Pour éviter de rater le coche, une stratégie a été adoptée par le gouvernement et les autorités portuaires pour faire face aux pesanteurs de l’institution financière. Et ce, afin de permettre au Port autonome d’Abidjan, d’augmenter ses ressources par l’intermédiaire des activités du terminal à conteneurs. Il s’agit également de créer les conditions de l’accroissement de sa compétitivité pour le hisser au niveau des standards internationaux.
Dans le souci de réduire les manques à gagner enregistrés depuis plusieurs années, le Port, le ministère chargé des Infrastructures et le groupe Bolloré, spécialiste en gestion du parc à conteneurs, s’accordent sur des points que le gouvernement considère comme non négociables.
À savoir, l’amélioration de la capacité technique du Port ivoirien, la reprise du personnel, la consistance du niveau des investissements programmés, la compétitivité des tarifs appliqués, le paiement de la redevance de concession et l’amélioration des performances opérationnelles.
C’est ainsi qu’une convention de concession a été signée, le 23 octobre 2003, avec entrée en vigueur, le 1er mars 2004. Bolloré devient ainsi concessionnaire du premier terminal à conteneurs de Vridi baptisé Société d’exploitation de terminal de Vridi (Setv) dont les résultats sont, avouons-le, édifiants pour l’État et pour le Port d’Abidjan notamment.
Du cas du 2e terminal
La gestion du deuxième terminal qui focalise l’attention ne sera pas l’affaire exclusive de Bolloré. La raison ? Le chef de file du consortium ayant enlevé l’offre et dont fait partie le groupe français s’appelle APM.

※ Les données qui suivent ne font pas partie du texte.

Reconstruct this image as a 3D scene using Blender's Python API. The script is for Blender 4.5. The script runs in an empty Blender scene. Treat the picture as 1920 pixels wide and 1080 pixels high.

Juridiquement parlant, c’est une autre société, qui a la gestion de ce terminal. Toute chose qui, en droit, relativise la position dominante du groupe français décriée ici et là. En tout cas,
les observateurs attendent la délibération de la commission de l’Uemoa qui a été saisie de l’affaire. Certainement que d’autres épisodes de ce film…d’intérêts économiques restent à suivre.